HOMILY FOR 1/17/2021: SECOND SUNDAY IN ORDINARY TIME
MSGR. PAUL ENKE
As I sat down to prepare my homily on Tuesday because of our Thursday morning taping schedule, I was hopeful that the violence forecast for our country would not come to pass and that peace would reign. Pray God that has come to pass.
Today's Gospel and first reading are about God's call and our response in the case of both Samuel and the disciples. The first reading plays out what many people think that the call of God might be like: a booming voice telling us what to do. John's gospel offers a more subtle approach. The earliest apostles are called in two ways: Andrew follows Jesus because of what John the Baptist says, and Simon Peter comes to Jesus through word of mouth—his brother Andrew's recommendation.
Most of us, I think, follow the way of the disciples. Not many of us do hear God speaking to us in the middle of the night. We follow our desires; we play our hunches and pursue that which catches us. As time goes on, our experience indicates the path that will lead us to the most hopeful, faithful, and loving choice.

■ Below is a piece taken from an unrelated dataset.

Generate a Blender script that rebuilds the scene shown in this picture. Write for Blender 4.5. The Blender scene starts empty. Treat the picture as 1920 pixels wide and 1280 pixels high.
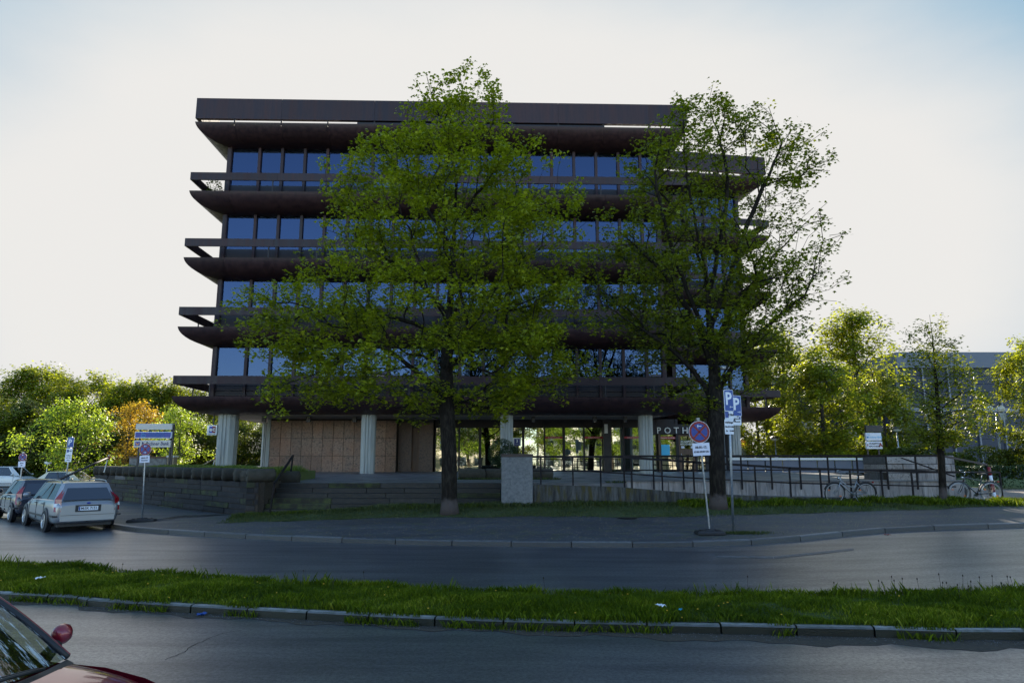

Andrew goes after whatever it is that Jesus has, and he goes to live with Jesus for a day and then becomes almost a chief recruiting officer. Things are different now: we don't go where Jesus lives, but we invite him to make a home with us. The end result, though, is the same. Those three disciples had no idea where their response to God's call would lead them, and you know what? We don't know either. But we do know this, however: it does cost us something.
One scriptural commentator has this to say about that. He wrote, “Responding to God's calling Christ is not for the faint-hearted. It involves loving our enemies, working for peace, forgiving those who have wronged us, and making our world a just place for all God's children.” And I think that was what was so disturbing to me about the rioting last week at our nation's Capitol: yes, people were responding, but really to what is the worst in us. It was not about loving our enemies or working for peace. The call, rather, was destructive…even the threat of murder for people like our Vice President.
It is my prayer this week that this sort of call will be rebuked and that we will hear only the call of our better angels…and respond with peace and reconciliation. Our future as a people depends on it, as we ask Jesus and say to him, “Come and stay with us. Be our refuge against the wickedness and the snares of the devil, for you are the Way, the Truth, and the Life.” May this be our response.